Playing with Fire and an Obama Effigy

People do imbecilic things when alcohol enters the mix.  It is a fact of life.  On one end of the spectrum, drunkenness promotes relatively harmless buffoonery, whether it is singing along to “Sweet Caroline” completely out of tune at the bars on Water Street or repeatedly professing one’s love for his or her friends and family.  Sometimes, the passions of the moment, coupled with inhibitions lowered, push one to act out ill-conceived ideas that the voice of reason would have prevented, such as drunk-dialing.  On the other end of the spectrum, a beer- and liquor-swilling patron’s conduct may cross the line into the unlawful.

As the story develops, the burning of a statue of President Obama in West Allis may be in the company of the latter behavior.   TMJ4 reported that at the Yester Year’s bar, patrons lit a bust of Obama on fire.  The video footage was blurry given the room’s darkness and only focused on the statue placed on the bar, though “hoots and hollers” can be heard in the background.  Though West Allis is investigating whether the burning violated the city’s municipal fire code, the Milwaukee District Attorney’s Office will not charge anyone involved in this incident, and the Secret Service has terminated its own investigation.

This incident may very well not prompt legal action beyond those for possible fire code violations.  One cannot help but wonder, however, if the First Amendment would provide protection for burning an Obama effigy. 

After all, burning effigies have become a staple of political protest, and political speech has generally been given the greatest amount of First Amendment protection.

However, burning things, such as flags, Texas v. Johnson, 491 U.S. 397 (1989), and Selective Service registration certificates, United States v. O’Brien, 391 U.S. 367 (1968), constitute what the courts have treated as “symbolic speech,” and that speech has been given less protection than the paradigmatic form of speech, the use of language.  Moreover, that is not to say that any act of setting something on fire amounts to speech protected by the First Amendment.  To the contrary, in order to qualify for First Amendment protection, the speech must be “sufficiently imbued with elements of communication.”  Spence v. Washington, 418 U.S. 405, 409 (1974).

Though burning effigies in the context of political protests usually are done with a communicative purpose, one would be strained to find such a purpose here.  In fact, the owner of the bar has tried to disclaim substantive reasons for the burning, such as racial prejudice, instead claiming that it only resulted from a few too many drinks.  Though the background context is missing from the news reports and the video, there is no indication that starting this bust of Obama on fire was done with an intent to convey any particular kind of message.  Without being able to figure out whether there was a message in the first place and what the content of the message was, it becomes even more difficult to determine that there is a great “likelihood . . . that the message would be understood by those who viewed it,” as is also required for symbolic speech to be subject to First Amendment protection.  Spence, 418 U.S. at 410-11.

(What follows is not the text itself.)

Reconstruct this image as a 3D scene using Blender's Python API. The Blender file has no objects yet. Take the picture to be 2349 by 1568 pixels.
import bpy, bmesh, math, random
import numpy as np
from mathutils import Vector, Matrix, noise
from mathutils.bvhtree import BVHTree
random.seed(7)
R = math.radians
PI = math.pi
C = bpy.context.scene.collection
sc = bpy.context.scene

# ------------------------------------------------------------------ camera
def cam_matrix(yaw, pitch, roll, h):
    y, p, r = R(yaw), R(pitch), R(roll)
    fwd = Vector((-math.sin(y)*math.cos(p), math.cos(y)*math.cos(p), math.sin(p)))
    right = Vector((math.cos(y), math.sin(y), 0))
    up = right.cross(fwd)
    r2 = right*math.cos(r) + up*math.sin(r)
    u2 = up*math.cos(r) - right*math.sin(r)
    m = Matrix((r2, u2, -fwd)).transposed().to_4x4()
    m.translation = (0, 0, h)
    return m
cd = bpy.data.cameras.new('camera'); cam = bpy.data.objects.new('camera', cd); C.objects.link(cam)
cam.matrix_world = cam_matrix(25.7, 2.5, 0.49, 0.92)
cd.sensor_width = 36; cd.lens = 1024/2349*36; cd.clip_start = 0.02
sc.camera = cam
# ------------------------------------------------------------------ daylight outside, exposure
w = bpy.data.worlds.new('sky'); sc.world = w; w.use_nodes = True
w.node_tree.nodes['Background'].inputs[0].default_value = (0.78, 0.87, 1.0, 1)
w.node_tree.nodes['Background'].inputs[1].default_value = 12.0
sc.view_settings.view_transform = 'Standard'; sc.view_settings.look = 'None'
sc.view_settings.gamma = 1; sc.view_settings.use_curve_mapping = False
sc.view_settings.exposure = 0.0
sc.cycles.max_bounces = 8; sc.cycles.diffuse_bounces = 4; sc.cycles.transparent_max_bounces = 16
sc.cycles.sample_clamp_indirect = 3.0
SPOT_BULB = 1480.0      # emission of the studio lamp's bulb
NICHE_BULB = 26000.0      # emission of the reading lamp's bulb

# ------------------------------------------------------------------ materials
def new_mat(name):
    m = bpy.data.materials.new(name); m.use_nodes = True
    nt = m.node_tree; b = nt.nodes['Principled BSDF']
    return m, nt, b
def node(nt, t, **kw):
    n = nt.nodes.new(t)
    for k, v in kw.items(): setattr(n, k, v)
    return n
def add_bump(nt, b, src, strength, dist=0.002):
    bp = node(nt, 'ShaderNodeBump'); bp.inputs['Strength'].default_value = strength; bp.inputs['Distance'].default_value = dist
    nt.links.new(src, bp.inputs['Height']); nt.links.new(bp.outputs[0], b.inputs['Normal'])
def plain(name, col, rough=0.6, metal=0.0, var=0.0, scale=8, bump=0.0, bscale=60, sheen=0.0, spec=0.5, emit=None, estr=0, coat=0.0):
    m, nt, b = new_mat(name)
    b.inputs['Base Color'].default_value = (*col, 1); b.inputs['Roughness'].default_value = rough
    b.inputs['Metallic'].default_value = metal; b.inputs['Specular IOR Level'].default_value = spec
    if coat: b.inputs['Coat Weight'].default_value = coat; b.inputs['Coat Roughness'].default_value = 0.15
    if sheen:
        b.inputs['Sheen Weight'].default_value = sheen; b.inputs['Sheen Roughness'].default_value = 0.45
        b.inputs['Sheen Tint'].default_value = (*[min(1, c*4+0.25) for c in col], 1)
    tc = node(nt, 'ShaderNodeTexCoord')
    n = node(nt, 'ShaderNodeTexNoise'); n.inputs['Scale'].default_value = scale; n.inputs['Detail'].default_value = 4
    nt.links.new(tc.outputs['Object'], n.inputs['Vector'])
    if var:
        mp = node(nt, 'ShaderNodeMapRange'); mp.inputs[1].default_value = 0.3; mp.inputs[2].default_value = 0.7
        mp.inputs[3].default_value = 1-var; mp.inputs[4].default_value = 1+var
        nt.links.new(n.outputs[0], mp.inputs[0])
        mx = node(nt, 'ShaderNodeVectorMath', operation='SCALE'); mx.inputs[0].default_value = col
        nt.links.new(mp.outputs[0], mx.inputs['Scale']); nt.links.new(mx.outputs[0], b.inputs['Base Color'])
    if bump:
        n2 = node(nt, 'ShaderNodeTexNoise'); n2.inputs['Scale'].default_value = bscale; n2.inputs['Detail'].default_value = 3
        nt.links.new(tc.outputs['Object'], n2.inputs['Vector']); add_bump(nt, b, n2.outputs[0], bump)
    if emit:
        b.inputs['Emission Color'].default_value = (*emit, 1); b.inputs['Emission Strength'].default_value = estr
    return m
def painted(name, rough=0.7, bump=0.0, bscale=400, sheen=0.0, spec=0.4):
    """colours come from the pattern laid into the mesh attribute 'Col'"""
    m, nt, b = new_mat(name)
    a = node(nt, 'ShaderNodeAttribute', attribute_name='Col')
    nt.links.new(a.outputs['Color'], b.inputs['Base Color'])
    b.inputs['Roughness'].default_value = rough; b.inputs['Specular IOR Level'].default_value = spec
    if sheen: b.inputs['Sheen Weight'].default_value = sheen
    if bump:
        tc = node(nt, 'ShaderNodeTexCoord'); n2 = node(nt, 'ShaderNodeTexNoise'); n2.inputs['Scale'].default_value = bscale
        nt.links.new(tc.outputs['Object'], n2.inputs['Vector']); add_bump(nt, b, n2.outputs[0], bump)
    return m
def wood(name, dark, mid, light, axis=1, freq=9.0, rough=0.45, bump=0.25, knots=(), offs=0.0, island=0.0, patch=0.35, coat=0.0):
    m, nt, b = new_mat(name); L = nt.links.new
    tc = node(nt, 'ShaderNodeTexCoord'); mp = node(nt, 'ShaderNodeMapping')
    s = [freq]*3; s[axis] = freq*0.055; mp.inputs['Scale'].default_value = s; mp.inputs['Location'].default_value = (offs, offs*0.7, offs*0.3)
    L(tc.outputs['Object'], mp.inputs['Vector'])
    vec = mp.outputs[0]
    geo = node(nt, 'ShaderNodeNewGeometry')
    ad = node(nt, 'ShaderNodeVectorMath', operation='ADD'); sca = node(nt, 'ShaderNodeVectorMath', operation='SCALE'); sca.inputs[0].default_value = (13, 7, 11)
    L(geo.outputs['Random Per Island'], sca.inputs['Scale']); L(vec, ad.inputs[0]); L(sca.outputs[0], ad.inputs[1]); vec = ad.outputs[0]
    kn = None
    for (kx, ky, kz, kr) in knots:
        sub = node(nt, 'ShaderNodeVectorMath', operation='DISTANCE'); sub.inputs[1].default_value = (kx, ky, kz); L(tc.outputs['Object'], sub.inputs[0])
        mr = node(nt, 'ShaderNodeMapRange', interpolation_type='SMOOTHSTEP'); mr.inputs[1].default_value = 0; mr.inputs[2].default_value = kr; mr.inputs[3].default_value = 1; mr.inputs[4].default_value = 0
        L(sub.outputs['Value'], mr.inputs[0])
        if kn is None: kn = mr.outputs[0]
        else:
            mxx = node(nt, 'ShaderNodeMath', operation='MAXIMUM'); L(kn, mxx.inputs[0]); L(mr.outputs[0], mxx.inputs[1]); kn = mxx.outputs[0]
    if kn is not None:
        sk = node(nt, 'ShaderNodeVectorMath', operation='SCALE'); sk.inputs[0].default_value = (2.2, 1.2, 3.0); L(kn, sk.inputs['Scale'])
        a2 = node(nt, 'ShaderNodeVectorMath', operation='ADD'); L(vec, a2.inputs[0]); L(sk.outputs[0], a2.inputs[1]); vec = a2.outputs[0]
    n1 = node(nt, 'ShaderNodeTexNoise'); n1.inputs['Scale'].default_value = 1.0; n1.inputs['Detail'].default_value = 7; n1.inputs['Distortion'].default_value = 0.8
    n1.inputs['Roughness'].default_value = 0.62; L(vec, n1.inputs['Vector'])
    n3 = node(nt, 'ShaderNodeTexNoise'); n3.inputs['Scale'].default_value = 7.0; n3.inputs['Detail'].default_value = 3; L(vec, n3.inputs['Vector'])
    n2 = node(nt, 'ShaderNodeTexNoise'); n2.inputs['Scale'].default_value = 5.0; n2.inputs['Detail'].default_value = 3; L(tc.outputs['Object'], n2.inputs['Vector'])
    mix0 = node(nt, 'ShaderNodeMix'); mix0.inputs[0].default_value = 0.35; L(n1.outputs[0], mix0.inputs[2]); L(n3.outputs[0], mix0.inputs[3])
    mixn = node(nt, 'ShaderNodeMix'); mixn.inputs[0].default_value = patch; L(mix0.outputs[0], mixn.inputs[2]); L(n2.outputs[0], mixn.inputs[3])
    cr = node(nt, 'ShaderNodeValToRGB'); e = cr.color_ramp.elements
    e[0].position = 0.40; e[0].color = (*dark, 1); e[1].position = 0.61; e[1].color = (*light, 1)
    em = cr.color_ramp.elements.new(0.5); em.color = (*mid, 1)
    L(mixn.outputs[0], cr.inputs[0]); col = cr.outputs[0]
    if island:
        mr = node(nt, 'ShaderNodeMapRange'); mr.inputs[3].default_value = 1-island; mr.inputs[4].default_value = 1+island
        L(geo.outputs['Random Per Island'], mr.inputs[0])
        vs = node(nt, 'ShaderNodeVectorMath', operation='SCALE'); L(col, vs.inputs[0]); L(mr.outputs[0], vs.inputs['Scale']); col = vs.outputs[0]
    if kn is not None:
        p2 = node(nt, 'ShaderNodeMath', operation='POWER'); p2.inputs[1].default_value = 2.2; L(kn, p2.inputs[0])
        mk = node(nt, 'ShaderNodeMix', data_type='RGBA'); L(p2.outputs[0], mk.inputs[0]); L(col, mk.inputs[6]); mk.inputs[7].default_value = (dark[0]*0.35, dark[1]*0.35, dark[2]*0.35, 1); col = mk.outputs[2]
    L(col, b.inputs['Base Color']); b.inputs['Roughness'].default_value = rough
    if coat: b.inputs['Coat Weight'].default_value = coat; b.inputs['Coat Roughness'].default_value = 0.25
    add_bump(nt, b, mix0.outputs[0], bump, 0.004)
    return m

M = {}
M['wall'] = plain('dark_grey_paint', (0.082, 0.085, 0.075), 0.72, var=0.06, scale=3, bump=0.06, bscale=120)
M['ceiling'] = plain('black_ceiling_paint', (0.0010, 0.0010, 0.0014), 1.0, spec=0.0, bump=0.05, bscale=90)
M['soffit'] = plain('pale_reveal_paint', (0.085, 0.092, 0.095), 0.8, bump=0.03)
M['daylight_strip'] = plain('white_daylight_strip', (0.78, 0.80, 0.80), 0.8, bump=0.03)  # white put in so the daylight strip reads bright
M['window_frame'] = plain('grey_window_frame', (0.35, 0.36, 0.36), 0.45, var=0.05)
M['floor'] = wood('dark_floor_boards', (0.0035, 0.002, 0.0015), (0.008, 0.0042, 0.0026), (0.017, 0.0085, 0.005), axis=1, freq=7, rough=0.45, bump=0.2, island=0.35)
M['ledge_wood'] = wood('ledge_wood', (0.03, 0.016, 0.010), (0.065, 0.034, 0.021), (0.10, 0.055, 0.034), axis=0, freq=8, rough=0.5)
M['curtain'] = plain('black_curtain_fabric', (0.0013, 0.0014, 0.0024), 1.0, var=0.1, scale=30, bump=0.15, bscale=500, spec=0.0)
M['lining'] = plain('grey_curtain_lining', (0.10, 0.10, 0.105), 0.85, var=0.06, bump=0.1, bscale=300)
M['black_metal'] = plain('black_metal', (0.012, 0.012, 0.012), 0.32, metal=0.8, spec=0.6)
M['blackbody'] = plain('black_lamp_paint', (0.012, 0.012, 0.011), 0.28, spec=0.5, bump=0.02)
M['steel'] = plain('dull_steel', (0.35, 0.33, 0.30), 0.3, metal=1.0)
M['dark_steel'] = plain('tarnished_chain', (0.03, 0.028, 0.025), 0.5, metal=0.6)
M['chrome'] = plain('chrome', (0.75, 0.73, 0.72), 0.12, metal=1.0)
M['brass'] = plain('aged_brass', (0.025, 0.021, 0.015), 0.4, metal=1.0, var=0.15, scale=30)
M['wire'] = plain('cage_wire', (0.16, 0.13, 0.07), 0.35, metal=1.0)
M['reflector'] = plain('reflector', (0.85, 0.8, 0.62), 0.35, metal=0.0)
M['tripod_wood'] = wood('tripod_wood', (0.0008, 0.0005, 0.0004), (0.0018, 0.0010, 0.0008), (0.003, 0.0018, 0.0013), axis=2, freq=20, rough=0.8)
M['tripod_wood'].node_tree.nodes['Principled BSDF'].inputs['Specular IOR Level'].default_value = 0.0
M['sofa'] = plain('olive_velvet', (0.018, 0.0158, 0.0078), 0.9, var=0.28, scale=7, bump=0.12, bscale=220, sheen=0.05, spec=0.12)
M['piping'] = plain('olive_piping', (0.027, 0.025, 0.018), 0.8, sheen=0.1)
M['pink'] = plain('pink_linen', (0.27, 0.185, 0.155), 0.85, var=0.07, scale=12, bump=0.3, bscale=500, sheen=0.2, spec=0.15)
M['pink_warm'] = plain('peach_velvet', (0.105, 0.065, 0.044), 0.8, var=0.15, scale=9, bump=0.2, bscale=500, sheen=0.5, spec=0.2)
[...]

Even if the statue’s burning fell within the ambit of the First Amendment, West Allis taking action for the fire code violations would probably pass constitutional muster.  With the lesser protections afforded symbolic speech, “sufficiently important governmental interest in regulating the nonspeech element can justify incidental limitations on First Amendment freedoms.”  O’Brien, 391 U.S. at 376.  Thus, the Court has “limited the applicability of O’Brien‘s relatively lenient standard to those cases in which ‘the governmental interest is unrelated to the suppression of free speech.'”  Johnson, 491 U.S. at 407 (quoting O’Brien, 391 U.S. at 377). 

A Supreme Court of Ohio case, Bellecourt v. City of Cleveland, 820 N.E.2d 309 (2004), involving a protest where effigies of the Cleveland Indians’ mascot were set ablaze, is particularly on point.  There, the court noted that efforts by police officers in that case were not directed at censoring the speech; instead, they were acting out of concern for the public safety posed by smoldering effigies.  Similarly, violations of a fire code imperil those inside the building, especially where the occupants are inebriated enough to start an uncontrolled fire in the first place.  If the effigy was knocked over by a disoriented patron, an even bigger flame could have engulfed the bar.  Furthermore, there is no indication here that West Allis’s pursuit of these violations is a pretext for what amounts to a political disagreement with whatever speech can be found in the Obama effigy burning.

Though the First Amendment has been known to protect a broad swath of questionable speech and conduct, it does not provide any shelter here.

This Post Has One Comment

  1. Robert Mullis

    Very well written and thought out. Curious, this was 2010; does this still apply or are there new laws and cases??